Vicki Taylor showed a range her label’s fans will love (Photo: Georgi Turner / 3 News)

By Sarah Robson

Five days, 28 shows and countless tweets, photos and blog posts later, the glitz and glamour of New Zealand Fashion Week (NZFW) is over for another year.

NZFW is the biggest event on the local fashion industry's calendar and it's a chance for the likes of Zambesi, Stolen Girlfriends Club and Trelise Cooper to showcase their talents before international buyers and media.

This year, more than 30 designers unveiled their autumn/winter 2013 collections on the runway.

Wellington-based designers Anjali Stewart and Rachel Easting - the brains behind the cheeky young label Twenty-Seven Names - made the trip up to Auckland for their sixth showing at NZFW.

Their group show with Auckland designer Ingrid Starnes at Britomart on Wednesday generated plenty of buzz on the fashion blogs.

The Twenty-Seven Names collection, "I Thought You'd Never Ask", was girly, but not too sweet, bursting with strawberry prints, big, bold polka dots, cute collars and floaty fabrics.

The starting point for inspiration was Jeffrey Eugenides' novel The Marriage Plot, which Easting had bought Stewart for Christmas.

This got the pair thinking about how marriage plot is a common storyline in literature and they re-read some of the classics: Jane Austen, the Bronte sisters, George Eliot.

Stewart says they started designing the collection in April, in preparation for NZFW, "so we've been thinking about it for a couple of months now".

"It's always weird, you see the reaction of people who've seen it for the first time... but you've seen it for such a long time it's hard to see it with a fresh pair of eyes," she says.

A show at NZFW isn't just about the clothes on the models.

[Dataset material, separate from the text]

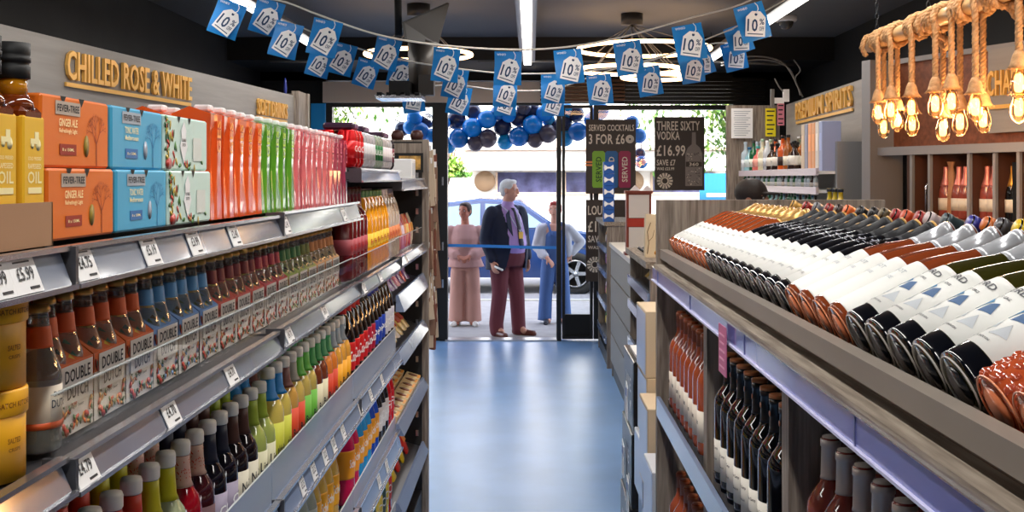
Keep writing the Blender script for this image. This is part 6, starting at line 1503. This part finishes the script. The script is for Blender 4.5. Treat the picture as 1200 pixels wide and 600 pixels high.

It's a whole performance and music plays a crucial role in that.

The booming opening to the Twenty-Seven Names show was Beyonce's booty-shaking track Single Ladies, which includes the line, "if you liked it then you should have put a ring on it".

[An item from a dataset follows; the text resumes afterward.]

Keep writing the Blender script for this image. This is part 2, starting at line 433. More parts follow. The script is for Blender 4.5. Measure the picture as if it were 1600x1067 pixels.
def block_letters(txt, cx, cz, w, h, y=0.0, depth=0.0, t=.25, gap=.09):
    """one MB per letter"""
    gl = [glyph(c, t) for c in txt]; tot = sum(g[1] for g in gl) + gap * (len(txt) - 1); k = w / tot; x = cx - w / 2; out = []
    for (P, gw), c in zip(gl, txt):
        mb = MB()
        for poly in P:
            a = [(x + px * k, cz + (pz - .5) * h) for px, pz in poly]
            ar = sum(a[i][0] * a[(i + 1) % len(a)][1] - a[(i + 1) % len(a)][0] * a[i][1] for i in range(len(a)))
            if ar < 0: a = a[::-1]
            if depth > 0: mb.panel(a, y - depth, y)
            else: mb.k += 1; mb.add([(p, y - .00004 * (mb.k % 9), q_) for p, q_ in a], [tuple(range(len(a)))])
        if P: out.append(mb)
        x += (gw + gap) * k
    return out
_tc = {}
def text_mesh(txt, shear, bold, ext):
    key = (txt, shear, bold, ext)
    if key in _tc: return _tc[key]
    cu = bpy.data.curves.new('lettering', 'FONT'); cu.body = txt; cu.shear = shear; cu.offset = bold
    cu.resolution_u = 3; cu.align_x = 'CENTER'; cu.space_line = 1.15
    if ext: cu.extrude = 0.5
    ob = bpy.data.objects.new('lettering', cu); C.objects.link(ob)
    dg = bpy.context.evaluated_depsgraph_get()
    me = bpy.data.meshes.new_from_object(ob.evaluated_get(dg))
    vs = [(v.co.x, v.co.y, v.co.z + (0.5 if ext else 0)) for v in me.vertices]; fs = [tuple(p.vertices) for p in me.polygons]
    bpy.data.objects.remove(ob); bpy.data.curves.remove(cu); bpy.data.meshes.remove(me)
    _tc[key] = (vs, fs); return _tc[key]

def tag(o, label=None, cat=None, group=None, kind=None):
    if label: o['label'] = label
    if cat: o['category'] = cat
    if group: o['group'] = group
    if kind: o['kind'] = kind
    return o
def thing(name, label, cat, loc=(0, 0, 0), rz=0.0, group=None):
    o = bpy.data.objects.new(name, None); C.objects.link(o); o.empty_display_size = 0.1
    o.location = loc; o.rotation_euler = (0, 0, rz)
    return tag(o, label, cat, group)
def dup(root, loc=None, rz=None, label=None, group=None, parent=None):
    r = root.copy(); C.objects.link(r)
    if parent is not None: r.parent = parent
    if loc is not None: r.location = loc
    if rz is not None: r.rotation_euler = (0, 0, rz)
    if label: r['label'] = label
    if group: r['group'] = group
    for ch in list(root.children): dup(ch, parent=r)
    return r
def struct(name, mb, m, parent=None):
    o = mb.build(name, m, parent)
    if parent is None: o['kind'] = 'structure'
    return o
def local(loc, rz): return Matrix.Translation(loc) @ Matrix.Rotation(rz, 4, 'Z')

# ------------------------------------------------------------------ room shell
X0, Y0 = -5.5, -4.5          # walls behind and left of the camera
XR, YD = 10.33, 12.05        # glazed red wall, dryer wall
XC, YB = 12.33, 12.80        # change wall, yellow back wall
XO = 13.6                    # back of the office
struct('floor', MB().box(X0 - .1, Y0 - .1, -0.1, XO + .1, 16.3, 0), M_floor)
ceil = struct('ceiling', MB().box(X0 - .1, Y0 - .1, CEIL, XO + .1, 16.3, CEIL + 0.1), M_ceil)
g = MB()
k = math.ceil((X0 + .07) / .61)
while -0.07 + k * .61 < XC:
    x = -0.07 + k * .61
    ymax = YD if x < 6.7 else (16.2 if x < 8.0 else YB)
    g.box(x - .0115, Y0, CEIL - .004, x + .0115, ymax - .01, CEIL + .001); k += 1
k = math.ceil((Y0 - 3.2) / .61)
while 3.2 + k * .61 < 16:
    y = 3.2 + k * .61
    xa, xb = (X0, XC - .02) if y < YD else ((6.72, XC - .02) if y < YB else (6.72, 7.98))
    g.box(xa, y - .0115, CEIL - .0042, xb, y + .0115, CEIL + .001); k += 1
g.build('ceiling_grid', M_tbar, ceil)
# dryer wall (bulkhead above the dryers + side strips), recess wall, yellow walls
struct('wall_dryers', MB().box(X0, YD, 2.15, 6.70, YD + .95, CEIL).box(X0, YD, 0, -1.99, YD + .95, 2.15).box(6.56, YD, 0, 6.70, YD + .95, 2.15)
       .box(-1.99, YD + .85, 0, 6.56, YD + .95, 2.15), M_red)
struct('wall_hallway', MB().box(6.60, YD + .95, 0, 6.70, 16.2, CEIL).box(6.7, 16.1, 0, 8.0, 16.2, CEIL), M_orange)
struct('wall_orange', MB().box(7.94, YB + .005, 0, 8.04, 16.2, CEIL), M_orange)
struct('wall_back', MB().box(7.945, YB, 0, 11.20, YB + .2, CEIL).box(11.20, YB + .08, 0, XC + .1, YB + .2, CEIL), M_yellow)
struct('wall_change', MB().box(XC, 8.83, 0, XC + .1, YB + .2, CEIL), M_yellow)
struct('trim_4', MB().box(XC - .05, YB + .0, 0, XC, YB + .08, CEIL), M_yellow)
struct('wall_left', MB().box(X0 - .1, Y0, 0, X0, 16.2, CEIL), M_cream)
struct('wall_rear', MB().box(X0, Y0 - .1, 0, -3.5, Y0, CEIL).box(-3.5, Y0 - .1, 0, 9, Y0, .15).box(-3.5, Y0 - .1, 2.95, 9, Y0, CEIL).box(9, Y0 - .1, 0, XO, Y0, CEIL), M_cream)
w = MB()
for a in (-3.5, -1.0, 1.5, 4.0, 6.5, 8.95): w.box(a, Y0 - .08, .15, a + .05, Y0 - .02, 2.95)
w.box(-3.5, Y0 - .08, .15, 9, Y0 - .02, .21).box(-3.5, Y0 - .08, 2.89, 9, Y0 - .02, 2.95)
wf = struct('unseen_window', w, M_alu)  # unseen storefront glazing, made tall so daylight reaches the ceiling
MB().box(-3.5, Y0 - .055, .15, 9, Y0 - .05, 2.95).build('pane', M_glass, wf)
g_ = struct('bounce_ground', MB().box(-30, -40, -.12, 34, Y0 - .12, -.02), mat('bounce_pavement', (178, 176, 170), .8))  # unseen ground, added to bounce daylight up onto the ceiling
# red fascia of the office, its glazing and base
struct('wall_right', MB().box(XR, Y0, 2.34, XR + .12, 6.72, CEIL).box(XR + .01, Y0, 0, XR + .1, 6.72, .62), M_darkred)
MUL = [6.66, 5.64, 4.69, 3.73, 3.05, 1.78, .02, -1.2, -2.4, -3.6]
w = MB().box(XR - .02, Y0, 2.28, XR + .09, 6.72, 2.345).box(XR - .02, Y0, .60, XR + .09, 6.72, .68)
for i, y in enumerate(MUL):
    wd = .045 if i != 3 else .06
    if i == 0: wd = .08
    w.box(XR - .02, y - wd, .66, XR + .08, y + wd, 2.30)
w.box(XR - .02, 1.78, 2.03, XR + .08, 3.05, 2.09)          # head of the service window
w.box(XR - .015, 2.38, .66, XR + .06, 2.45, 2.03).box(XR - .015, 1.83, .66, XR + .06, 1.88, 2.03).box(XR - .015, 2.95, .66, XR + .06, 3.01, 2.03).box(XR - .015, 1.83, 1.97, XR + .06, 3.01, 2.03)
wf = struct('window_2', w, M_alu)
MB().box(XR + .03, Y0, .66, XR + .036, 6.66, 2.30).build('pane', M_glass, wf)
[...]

"With the music, what we were trying to do is point towards what the range was about," Stewart says.

"We thought it would be really funny, seeing as the range was called I Thought You'd Never Ask, to use Single Ladies as the first song for the show."

It's about creating an atmosphere and keeping people interested.

"A friend of mine said to me, when you're at a fashion show, you kind of want to feel like you've been punched in the face," Stewart explains.

"We were trying to start if off with a big bang - rather than ending with it, we'd rather start it with one."

For the avid fashion fans who don't get to go to NZFW, logging on to social media and keeping up with the dozens of bloggers at the event is one way to keep up with what's being shown on the runway.

However, it often means the public's first glimpse of a new collection is a blurry shot on Twitter.

To counteract this, Stewart says Twenty-Seven Names launched their new range online, the same day as their NZFW show.

"For those that didn't get to come to the show, we wanted to involve them in the process," she says.

The website includes drawings, portraits and videos that complement the clothes on show.

"That's how we see the range and how we want others to see it," Stewart says.

"I think what we were trying to do is just involve the greatest community in the range, no one's really done anything like that before."

For Twenty-Seven Names, supporting the local New Zealand industry is really important.

"If that means our dresses are $100 more than our competitors, then so be it," Stewart says.

"I personally think being New Zealand made is something to be proud of and buying products that are New Zealand made is something to be proud of," she says.